Präsident wird er wohl nicht mehr werden. Dreimal hintereinander hat Jean-Luc Mélenchon es versucht, zuletzt im April, als er mit einem Ergebnis von 22 Prozent nur knapp die Stichwahl verpasste. Seitdem trat der 70-Jährige in seinen wohl letzten politischen Kampf ein: Er will Frankreich als Premierminister regieren.
Dafür müsste das linke Parteienbündnis, das seine Bewegung La France Insoumise („Das unbeugsame Frankreich“), mit Sozialisten, Grünen und Kommunisten geschlossen hat, bei den Parlamentswahlen an den nächsten beiden Sonntagen gewinnen. Umfragen sagen ihm zwar nur etwas mehr als 200 Sitze in der Nationalversammlung voraus. Eine Überraschung schließen die Meinungsforscher allerdings nicht aus. Vor allem jüngere Menschen sehen in dem linken Volkstribun, der geschickt auf soziale Medien setzt, ein Idol. Wenn das das Ende der „präsidentiellen Monarchie“ verspricht, klingt Mélenchon, als sei er einer der Revolutionäre aus dem Juli 1789. Zugleich führt er seine Bewegung, die er ganz auf sich zugeschnitten hat, autoritär. Heute fordert er allerdings nicht mehr den Austritt Frankreichs aus der EU, wohl aber noch den aus der Nato. Bis zu Russlands Überfall auf die Ukraine hatte er Präsident Wladimir Putin gegen eine „imperialistisch auftretende USA“ verteidigt.
Mit elf Jahren kam Mélenchon aus Marokko nach Frankreich
Geboren ist Mélenchon im marokkanischen Tanger, das damals noch zu einer von mehreren Ländern verwalteten „internationalisierten Zone“ gehörte, als Sohn einer Grundschullehrerin und eines Mitarbeiters des Fernmeldeamtes. Mit elf Jahren kam er mit seiner Mutter nach Frankreich, wo er sich im Mai 1968 als Gymnasiast an den Studentenrevolten beteiligte. Während seines Studiums der Philosophie und Literaturwissenschaft in Besançon engagierte sich Mélenchon in einer trotzkistischen Studentenorganisation. Seine politische Karriere begann er als lokaler Abgeordneter, wurde später Senator, beigeordneter Minister für Berufsbildung, saß in der Nationalversammlung und im Europaparlament.

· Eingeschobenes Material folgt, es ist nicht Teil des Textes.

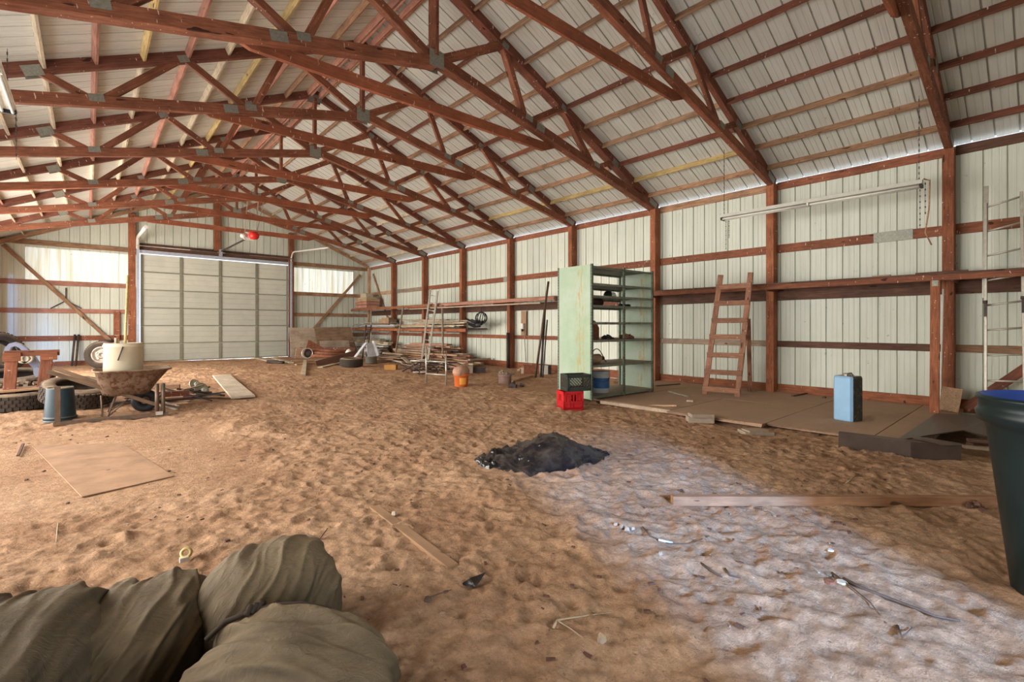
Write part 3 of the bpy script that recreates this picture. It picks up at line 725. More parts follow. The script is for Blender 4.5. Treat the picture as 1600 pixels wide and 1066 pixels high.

Der charismatische Politiker, dessen einzige Tochter sich ebenfalls in seiner Partei engagiert, verdankt seine Bekanntheit nicht zuletzt seinen regelmäßigen Wutausbrüchen. 2018 etwa stellte sich Mélenchon mit den Worten „Die Republik - das bin ich!“ Ermittlern bei einer Untersuchung in seiner Parteizentrale entgegen. Mit der Presse steht er ebenfalls auf Kriegsfuß, erst vor einigen Monaten wurde er wegen der Beleidigungen eines Journalisten verurteilt.
Auf ein Abgeordnetenmandat verzichtet Mélenchon
Um einen Abgeordnetensitz in der neuen Nationalversammlung bewirbt sich Mélenchon bei den Parlamentswahlen nicht mehr. Sollte sein Ziel scheitern, Regierungschef zu werden, könnte er sich in den politischen Ruhestand verabschieden. Es wäre keine Rente mit 60, wie er sie bewirbt. Aber für Jean-Luc Mélenchon gelten eben andere Regeln.